Ligeti’s organ studies

Cláudio de Pina

CESEM / FCSH – NOVA University, Portugal


This paper concerns the analysis of the organ studies Harmonies (1967) and Coulée (1969) composed by György Ligeti (1923-2006). Ligeti composed only a few works for the pipe organ; Ricercare per organo (1953), Volumina (1961-62, rev. 1966), Harmonies (1967) and Coulée (1969). To fully understand Harmonies and Coulée, one should acquaint himself with rest of the work of Ligeti, either electronic or orchestral. Albeit everyone of them has a different approach, there is a logical interconnection: the resulting sound produced. In that vein, an analytical methodology of electroacoustic music is useful to fully understand his organ works, since you can’t derive all the explanations from the score. Both have a comprehensive performance notes regarding; interpretation, registration, other possibilities for achieving the required sounds and an explanation of certain aspects of the notation.

Harmonies revolves around a continuous change of a ten note chord. The wind supply of the organ is deprived of air. The resulting sound is a subtle transition, caused by the reduction of air pressure. Alas, the resulting sound is not correlated to the pitch written. This operation ‘starves’ the wind supply to the pipes and shifts the spectrum toward a “pale, oddly unfamiliar, ‘wilted’ sound colours” (Ligeti, 1969).

Coulée is a shorter piece starting with only two notes played in prestissimo, like a fast trill. The number of notes increases to five notes throughout the piece, achieving an auditory effect of a stream of notes, similar to his harpsichord work Continuum (1968).

Both pieces have an inner formal structure and pitch organization, denoted by further analysis of the notation and the resulting sound. The sound analysis is made with spectrograms generated with Acousmographe of several interpretations of both works.

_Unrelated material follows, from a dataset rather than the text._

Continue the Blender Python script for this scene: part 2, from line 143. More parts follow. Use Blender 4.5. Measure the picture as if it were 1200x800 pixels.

 Keywords: Pipe organ, Extended techniques, Ligeti, Analysis, Composition, Acoustics


Organist, improviser and composer of contemporary music. Titular organist of the historical pipe organ of Parish of our Lady of Ajuda. Researcher in GIMC/CESEM. Studied in Gregorian Institute of Lisbon, Hot Jazz Club and Physics Engineering in FCUL. Studied with Annette Vande Gorne, Gilles Gobeil, Trevor Wishart, Hans Tutschku, Jaime Reis, Åke Parmerud, Adrian Moore, Eurico Carrapatoso and César Viana. Master in Musical Arts, Dean’s Honour Roll 2018/19. PhD candidate in Musical Arts regarding contemporary music for pipe organ and electroacoustic music (ESML/FCSH). His scientific output mainly concerns; musical analysis, musical composition, electroacoustic music, acoustics, sound synthesis, organ and musical performing. His work has been selected, edited and published worldwide.